The Horn Book Guide, 4/1/2001
“When a young girl in Baghdad stops smiling, the sun stops shining, so her father, the townspeople, and a hoopoe bird try their best to find something that will amuse her, to no avail. . . . the simple illustrations, which use flat color and a bold, clean line, are lively and interesting.”

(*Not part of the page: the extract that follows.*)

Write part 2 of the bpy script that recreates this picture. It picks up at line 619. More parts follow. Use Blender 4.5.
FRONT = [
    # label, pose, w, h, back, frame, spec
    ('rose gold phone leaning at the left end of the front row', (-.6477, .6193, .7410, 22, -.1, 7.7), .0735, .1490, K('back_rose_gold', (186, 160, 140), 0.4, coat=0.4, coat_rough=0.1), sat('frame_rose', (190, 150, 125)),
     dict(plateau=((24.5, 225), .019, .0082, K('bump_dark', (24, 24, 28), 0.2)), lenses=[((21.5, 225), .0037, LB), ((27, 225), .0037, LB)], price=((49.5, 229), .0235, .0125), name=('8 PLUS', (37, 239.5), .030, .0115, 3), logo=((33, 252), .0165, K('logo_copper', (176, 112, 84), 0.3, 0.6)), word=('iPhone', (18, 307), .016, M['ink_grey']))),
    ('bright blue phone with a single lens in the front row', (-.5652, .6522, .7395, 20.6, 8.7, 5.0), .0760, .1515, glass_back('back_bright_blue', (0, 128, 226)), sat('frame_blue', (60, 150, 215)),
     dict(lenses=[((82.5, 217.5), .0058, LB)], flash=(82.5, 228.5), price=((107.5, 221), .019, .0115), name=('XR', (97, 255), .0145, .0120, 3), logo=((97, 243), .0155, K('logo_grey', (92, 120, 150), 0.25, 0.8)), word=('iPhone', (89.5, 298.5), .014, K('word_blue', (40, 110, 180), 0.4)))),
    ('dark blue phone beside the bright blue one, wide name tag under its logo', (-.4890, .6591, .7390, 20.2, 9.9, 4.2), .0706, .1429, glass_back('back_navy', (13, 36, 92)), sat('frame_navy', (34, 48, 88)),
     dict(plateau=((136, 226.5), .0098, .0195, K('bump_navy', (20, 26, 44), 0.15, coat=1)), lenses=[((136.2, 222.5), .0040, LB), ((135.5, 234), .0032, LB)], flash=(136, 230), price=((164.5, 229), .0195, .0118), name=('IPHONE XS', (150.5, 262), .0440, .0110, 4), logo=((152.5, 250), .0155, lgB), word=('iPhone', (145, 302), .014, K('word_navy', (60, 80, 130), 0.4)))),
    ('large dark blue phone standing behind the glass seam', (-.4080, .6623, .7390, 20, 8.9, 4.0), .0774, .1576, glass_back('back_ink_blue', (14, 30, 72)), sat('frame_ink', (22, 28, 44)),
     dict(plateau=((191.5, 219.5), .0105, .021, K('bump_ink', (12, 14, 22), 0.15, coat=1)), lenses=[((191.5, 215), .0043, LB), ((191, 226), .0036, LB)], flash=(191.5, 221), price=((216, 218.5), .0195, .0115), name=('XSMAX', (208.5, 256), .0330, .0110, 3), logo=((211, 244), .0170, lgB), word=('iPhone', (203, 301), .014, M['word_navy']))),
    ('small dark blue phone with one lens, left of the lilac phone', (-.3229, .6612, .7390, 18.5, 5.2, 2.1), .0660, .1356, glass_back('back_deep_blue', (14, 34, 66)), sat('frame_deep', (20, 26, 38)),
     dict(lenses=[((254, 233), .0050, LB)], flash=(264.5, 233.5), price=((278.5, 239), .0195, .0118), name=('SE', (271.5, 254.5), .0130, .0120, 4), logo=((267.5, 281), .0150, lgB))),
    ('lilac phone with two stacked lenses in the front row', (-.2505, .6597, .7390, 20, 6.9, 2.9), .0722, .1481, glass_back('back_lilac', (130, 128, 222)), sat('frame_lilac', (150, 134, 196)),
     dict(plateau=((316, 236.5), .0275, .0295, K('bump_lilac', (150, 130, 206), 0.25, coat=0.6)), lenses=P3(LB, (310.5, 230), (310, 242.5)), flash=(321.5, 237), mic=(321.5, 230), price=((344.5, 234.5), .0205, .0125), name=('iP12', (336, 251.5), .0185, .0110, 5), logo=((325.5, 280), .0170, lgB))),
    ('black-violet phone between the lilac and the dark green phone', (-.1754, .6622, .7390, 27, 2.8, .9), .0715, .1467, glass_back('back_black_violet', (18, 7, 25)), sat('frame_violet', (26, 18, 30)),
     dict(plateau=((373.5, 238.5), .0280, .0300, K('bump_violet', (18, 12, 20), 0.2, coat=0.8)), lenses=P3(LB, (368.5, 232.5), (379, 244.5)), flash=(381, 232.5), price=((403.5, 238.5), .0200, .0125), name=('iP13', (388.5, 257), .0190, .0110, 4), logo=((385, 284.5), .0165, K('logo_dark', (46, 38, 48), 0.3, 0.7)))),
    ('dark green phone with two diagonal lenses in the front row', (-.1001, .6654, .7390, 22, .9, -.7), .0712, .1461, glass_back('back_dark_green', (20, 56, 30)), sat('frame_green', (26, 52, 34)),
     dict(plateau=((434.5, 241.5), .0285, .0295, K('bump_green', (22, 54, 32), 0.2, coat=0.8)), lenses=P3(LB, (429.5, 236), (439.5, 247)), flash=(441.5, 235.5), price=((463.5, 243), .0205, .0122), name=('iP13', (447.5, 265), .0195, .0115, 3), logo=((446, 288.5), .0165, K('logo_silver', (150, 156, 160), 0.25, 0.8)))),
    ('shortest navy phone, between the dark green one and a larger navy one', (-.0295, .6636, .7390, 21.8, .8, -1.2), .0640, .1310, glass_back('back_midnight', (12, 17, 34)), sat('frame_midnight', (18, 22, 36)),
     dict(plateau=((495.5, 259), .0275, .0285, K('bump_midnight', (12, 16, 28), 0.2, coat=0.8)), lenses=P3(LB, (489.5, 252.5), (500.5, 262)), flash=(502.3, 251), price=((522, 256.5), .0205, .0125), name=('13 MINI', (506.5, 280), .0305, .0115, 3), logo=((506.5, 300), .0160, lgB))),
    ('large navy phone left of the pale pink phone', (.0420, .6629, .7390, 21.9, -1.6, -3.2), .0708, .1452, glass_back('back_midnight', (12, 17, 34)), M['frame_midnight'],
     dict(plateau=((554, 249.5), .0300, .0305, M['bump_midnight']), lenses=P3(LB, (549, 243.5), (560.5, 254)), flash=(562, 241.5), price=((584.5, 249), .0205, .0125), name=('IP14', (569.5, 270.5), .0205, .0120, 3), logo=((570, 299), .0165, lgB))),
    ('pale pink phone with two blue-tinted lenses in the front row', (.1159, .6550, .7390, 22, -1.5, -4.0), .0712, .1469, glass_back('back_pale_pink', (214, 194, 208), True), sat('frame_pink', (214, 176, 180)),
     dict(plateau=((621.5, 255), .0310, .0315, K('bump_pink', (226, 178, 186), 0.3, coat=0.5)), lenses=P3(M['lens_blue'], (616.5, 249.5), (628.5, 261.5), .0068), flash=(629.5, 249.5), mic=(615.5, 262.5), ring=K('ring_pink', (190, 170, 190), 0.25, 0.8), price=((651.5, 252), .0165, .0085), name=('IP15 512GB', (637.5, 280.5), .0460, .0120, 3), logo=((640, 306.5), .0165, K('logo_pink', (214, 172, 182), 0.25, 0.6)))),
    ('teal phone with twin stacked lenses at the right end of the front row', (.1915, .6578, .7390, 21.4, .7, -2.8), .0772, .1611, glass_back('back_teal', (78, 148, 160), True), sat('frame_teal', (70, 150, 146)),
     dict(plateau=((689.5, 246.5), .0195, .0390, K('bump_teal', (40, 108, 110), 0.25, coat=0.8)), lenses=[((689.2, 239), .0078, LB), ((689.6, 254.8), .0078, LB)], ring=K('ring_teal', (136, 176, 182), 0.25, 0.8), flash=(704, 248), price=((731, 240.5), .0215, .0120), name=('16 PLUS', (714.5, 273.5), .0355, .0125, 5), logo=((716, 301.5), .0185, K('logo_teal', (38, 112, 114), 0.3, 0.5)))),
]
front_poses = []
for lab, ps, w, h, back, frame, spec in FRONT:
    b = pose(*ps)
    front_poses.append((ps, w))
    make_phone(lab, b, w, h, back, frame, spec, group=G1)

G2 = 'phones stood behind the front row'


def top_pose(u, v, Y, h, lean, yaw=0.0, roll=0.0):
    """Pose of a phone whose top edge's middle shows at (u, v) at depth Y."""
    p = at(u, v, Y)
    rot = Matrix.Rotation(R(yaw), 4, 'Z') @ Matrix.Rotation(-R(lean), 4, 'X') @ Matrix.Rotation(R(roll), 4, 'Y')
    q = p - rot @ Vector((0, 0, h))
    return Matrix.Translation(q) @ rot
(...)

The New York Times Book Review, 1/11/2001
“Because of their roots in oral tradition, folk tales make good read-aloud stories, as Karim Alrawi shows with ‘The Girl Who Lost Her Smile.' Based on the works of Rumi, the 13th-century Persian poet, ‘The Girl Who Lost Her Smile' tells the story of Jehan, who wakes up sad one morning and turns a city gray because only her smile can bring out the sun. So a hoopoe, a wise bird who consults with Jehan's father, sets off in search of someone who can produce a smile. . . . Stefan Czernecki's pictures sparkle. His simple, precise strokes set the tone of a fairy tale, and his colorful hoopoe is an inviting and memorable guide. Just as important, his colors perfectly capture changing moods . . . In their elegant simplicity, the pictures carry the story.”


Booklist, 11/1/2000
"Inspired by the Sufi poet Rumi, this elegant, unusual story begins when Jehan wakes up one morning in Baghdad and cannot find her smile. ...In airbrushed colors, the illustrations are combinations of geometric forms: Jehan's head is a circle and her lips a perfect ruby heart. Persian windows, Jehan's turbaned father, and the gaudily crested hoopoe evoke the locale."